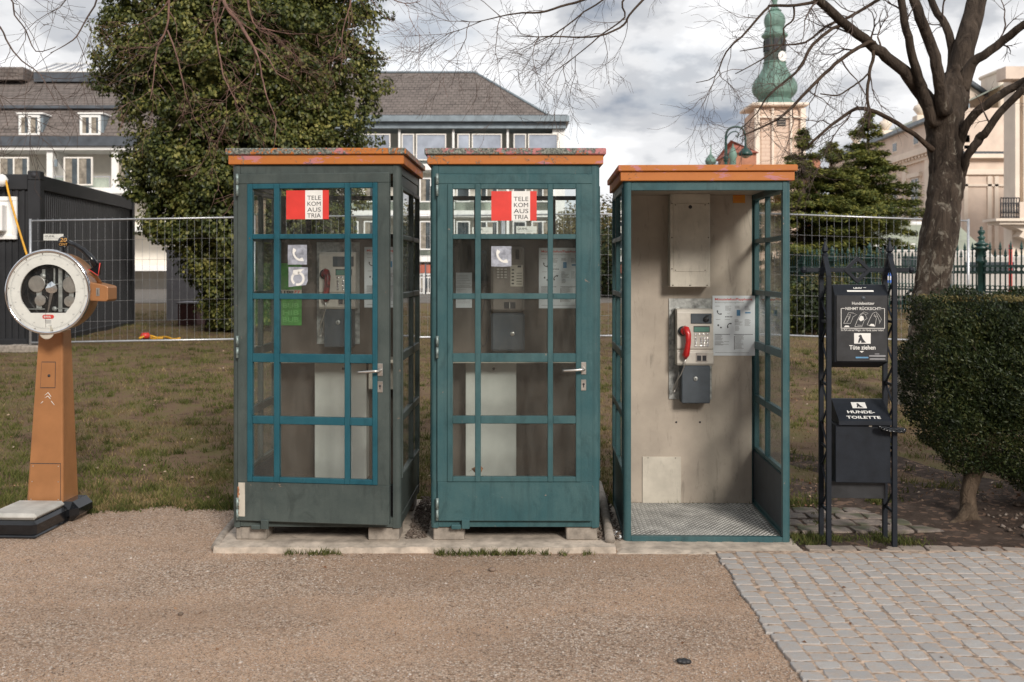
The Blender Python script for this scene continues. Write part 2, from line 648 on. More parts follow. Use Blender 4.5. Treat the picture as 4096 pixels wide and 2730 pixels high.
========================================
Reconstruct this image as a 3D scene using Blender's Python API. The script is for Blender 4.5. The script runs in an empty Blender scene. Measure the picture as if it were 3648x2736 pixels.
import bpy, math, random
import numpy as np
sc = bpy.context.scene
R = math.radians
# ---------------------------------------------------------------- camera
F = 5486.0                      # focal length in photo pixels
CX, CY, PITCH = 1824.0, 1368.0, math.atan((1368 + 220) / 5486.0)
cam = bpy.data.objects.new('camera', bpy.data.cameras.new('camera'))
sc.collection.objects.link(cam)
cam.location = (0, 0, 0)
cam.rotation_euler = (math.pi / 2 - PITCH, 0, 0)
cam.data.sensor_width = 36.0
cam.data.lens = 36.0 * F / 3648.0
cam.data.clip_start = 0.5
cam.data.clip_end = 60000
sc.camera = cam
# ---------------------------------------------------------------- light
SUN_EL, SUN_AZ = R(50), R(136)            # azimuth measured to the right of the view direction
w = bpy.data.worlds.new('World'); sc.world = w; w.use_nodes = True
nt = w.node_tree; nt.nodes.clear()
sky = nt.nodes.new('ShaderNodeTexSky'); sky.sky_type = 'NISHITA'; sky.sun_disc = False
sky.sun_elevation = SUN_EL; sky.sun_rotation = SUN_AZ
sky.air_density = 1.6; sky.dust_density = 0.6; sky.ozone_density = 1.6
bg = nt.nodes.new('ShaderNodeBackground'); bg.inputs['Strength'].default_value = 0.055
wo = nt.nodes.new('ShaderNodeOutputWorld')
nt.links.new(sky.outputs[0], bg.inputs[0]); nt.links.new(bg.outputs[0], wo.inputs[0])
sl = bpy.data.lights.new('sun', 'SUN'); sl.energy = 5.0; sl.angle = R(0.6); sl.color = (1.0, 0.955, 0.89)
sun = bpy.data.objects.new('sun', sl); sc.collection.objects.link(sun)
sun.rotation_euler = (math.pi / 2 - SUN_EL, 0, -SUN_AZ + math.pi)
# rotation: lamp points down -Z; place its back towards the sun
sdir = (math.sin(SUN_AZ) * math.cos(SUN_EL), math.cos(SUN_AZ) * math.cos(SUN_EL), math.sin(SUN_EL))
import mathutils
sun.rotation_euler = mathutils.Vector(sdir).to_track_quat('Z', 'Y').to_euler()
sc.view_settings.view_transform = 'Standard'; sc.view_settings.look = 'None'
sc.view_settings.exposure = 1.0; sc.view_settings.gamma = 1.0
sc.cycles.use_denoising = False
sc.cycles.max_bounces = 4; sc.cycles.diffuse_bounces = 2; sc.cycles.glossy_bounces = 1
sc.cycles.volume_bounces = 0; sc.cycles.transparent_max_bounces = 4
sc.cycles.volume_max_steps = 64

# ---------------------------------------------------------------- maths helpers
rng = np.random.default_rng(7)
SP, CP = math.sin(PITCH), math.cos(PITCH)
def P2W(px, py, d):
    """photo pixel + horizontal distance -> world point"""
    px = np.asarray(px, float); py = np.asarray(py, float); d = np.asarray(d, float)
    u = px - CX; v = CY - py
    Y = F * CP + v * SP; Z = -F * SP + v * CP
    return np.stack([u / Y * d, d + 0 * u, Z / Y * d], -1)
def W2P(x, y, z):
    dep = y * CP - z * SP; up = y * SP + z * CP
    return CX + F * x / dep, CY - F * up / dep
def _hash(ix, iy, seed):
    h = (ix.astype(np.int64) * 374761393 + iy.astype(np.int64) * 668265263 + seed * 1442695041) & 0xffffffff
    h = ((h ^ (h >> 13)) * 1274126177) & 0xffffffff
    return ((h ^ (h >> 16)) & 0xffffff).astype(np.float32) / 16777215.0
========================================
> _WRITTEN INSTRUCTION_
Copy all lines of the material above where the string "script" occurs.

> _WRITTEN SOLUTION_
The Blender Python script for this scene continues. Write part 2, from line 648 on. More parts follow. Use Blender 4.5. Treat the picture as 4096 pixels wide and 2730 pixels high.
Reconstruct this image as a 3D scene using Blender's Python API. The script is for Blender 4.5. The script runs in an empty Blender scene. Measure the picture as if it were 3648x2736 pixels.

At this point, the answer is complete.